Here are some average prices of typical items from Numbeo:

  • One liter of milk – R16
  • Loaf of fresh white bread – R14
  • One kilogram of rice – R26
  • One kilogram of apples – R23

Restaurants in South Africa   

  The cost of dining out is relatively cheap compared to many other countries around the world. Of course, the cost of a meal depends on where you choose to eat, as high-end restaurants in big cities still charge high prices.

In general, an inexpensive restaurant charges about R150 for a meal. A budget fast food meal costs around R60.

Cost of Beer, Wine, and Spirits in South Africa

You can budget R30 for a half-liter of domestic beer and R40 for a 33cl bottle of imported beer if you want to drink with a restaurant meal. Wine can cost up to three times more from a restaurant than in a supermarket. In addition, it costs more in Western Cape, which is home to South Africa’s wine industry.

Supermarket prices are lower across for alcohol. A bottle of wine costs, on average, R75, while beer costs around R12–R45.

Coffee in South Africa

In most South African cities, a cappuccino costs about R29. This is about a third of the price paid in London or Paris and cheaper than neighboring Botswana and Zimbabwe. It’s about the same as the cost in Windhoek in Nambia .

Transport Costs in South Africa

You can either use public or private transport in South Africa. Below is the cost of using these two (2) 

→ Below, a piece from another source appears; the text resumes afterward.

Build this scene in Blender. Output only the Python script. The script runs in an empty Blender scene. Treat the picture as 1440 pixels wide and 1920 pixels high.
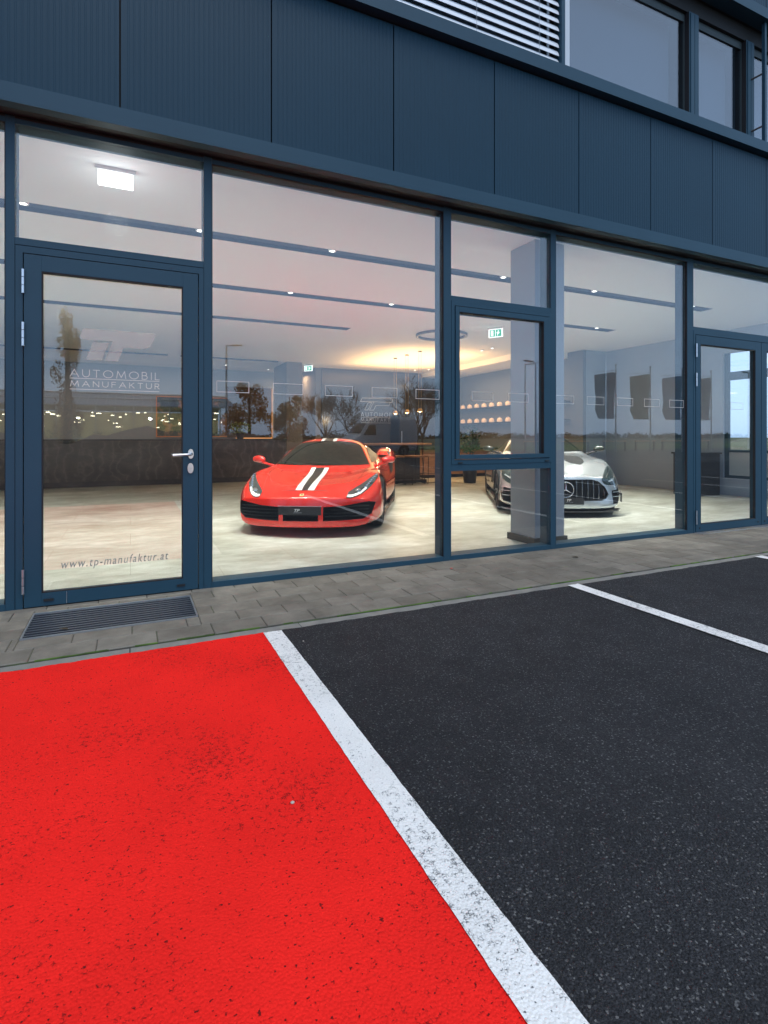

Public Transport in South Africa

Public transport in South Africa varies, depending on where you live. However, there are several options if you live in a larger city. Meanwhile, South Africa has the largest rail network on the continent.

Metro rail prices are determined by region and vary according to your travel distance. A single metro ticket for a short journey in Gauteng costs R7.50, while a longer distance (135–200km) costs R12.50. You can purchase monthly purchases to save you extra money. 

Long-distance and commuter trains cost considerably more. For example, you can calculate your fare online using the Gautrain, the Gauteng commuter rail network.

South African cities have two types of public road transport: minibus taxis and buses. Minibus taxis are often the cheapest way to travel (as little as R13.13) but are not always the safest. On the other hand, bus costs are variable – some are run by the local municipality, while private companies organize others. Fares can cost around R7.40–R27.90 depending on travel and how far.

Private Transport in South Africa

If you decide to travel by taxi, you can expect to pay, on average, R20 to start the taxi and R12 for each kilometer. Usually, you’ll need to get to a taxi stand or book in advance.

Are you thinking of buying your car? A Volkswagen Golf drive in South Africa will set you back about R300,000, while a Toyota Corolla Sedan costs around R337,000. Gasoline prices cost around R17 per liter.


Taxation and Social Security in South Africa

If you have been living and working in South Africa for more than 183 days, you are eligible to pay personal income tax on your income. This includes a monthly salary and income you receive from overseas capital such as rent.